--- Task instructions ---
Where a line contains the word "Python", copy that line.

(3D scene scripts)
** Begin **
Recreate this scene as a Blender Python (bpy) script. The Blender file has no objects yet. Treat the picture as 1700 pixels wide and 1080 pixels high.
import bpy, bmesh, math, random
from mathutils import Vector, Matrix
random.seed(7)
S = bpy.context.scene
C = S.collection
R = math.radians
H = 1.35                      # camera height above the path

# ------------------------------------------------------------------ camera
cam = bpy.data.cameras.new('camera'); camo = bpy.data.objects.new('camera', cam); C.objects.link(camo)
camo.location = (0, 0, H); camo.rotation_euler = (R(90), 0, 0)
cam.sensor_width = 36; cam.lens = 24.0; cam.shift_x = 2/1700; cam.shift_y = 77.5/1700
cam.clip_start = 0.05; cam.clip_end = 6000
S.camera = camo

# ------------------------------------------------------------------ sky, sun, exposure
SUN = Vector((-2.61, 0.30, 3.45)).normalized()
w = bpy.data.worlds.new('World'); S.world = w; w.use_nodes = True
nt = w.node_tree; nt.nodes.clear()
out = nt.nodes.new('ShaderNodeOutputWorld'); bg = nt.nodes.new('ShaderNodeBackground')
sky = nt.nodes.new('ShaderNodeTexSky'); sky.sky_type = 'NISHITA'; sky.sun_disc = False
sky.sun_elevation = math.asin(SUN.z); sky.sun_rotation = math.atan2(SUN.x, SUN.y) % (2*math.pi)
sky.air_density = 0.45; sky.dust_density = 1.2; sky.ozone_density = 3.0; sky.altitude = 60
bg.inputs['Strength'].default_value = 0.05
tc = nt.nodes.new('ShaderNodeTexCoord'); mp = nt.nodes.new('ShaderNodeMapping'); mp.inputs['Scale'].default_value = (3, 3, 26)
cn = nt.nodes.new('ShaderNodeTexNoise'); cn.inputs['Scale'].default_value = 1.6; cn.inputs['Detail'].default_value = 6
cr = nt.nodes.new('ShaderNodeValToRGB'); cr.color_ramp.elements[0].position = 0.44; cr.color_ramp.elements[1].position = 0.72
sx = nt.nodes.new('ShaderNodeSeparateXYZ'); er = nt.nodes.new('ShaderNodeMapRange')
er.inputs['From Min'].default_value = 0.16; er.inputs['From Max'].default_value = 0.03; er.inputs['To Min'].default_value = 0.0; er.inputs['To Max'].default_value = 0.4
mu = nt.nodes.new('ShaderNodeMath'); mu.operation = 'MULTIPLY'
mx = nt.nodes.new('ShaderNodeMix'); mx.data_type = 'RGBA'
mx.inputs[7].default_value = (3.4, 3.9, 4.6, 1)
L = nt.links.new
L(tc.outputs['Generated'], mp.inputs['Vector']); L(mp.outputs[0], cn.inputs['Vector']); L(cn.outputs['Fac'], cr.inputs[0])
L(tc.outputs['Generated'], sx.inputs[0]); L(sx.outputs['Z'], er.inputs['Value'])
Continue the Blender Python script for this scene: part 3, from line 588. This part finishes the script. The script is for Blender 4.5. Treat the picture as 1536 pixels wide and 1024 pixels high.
** End **
--- Reply to the task ---
Recreate this scene as a Blender Python (bpy) script. The Blender file has no objects yet. Treat the picture as 1700 pixels wide and 1080 pixels high.
Continue the Blender Python script for this scene: part 3, from line 588. This part finishes the script. The script is for Blender 4.5. Treat the picture as 1536 pixels wide and 1024 pixels high.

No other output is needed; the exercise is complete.